Siyah ve beyazın, aydınlığın ve karanlığın, iyinin ve kötünün tamamlayıcı varlığını sembolize eden Yin-Yang, bir Taoist kavram olarak ortaya çıkmıştır. Bu iki zıt güç birbirine bağımlıdır ve sürekli birbirileriyle etkileşim halinde evrende var olmaktadır. Bu iki zıt kutup arasındaki denge, hayattaki uyumla ilişkilidir. Yin-Yang bu şekilde hayattaki zıtlıkların dengeli olmasının önemini gözler önüne serer. Bu iki zıt gücün arasındaki iş birliği, farklılıklara ve alışılmadık durumlara karşı çatışmacı bir tutum yerine işbirlikçi bir tutum sergilememiz gerektiğini gösterir.

Taoist Uygulamalar 

Taoizm, insanların Tao ile uyumlu kalmasına yardımcı olan birçok pratiği içinde barındırır. Bunlardan akla ilk gelenleri tai chi ve meditasyondur. Tai chi, beden farkındalığını sağlamak için yapılan fiziksel hareketler bütünüdür. Bu gibi uygulamalar ile birlikte disiplin ve uyumlu bir yaşama sahip olup “qi”, yani yaşam enerjisini güçlendirmek amaçlanır. Aynı şekilde tıp alanında da güçlü bir varlığı olan Taoizm geleneksel Çin tıbbını da derinden etkilemiş, uzun ömürlülüğü korumak için vücuttaki dengeyi sağlamaya yönelik pratiklerin temeli olmuştur. İnsanları Tao ile bağlamayı amaçlayan daha birçok ritüel mevcuttur. Bu ritüeller genelde tapınaklarda müzik eşliğinde düzenlenir ve katılımcıların Tao ile olan uyumuyla birlikte derin bir birlik duygusu yaratılır.

Taoizm ve Doğa

Taoizm’in bugün bizi en çok ilgilendiren kısmı da doğaya karşı olan bakış açısıdır. Günümüzün değerleriyle uyumlu olarak doğaya karşı farkındalığı ve hassaslığı teşvik eder. Taoizm, doğayı sömürmek ve bugün yaptığımız gibi adeta katletmek yerine onunla dost olmayı, aradaki bağı güçlendirmeyi ve onunla ahenk içinde yaşamayı öğütler. Bunların başlıca sebebi insanları doğanın bir parçası olarak görmesidir ve bu bakış açısıyla modern dünyanın endüstriyel toplumunun tüketici ve sömürücü eğilimlerine meydan okur. Denge ve uyumun oldukça önemli olduğu felsefe, bu yüzden yenilebilir enerji ve sürdürülebilir tarımı destekler. 

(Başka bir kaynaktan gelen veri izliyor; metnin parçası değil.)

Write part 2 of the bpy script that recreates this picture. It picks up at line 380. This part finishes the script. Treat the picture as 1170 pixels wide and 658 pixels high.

Günümüzdeki çevresel krizler ve toplumsal yozlaşma dolayısıyla Taoizm’in değeri gittikçe artmaktadır. Bu yaşam yolu günümüz tüketici toplumunun sadeliği benimseyip savurganlığı bırakmasına, ayaklarının yere sağlam basarak asıl ait oldukları yer olan doğa ile ilişkisini güçlendirmesine yardımcı olacaktır. Günümüzde sahip olduğumuz tatminsizlik ve doyumsuzluk duygularının sebebi olan endüstriyel topluma karşı içsel reddediş olarak da görebileceğimiz Taoizm, bireylere ve toplumlara daha barışçıl ve dingin bir hayat sunar.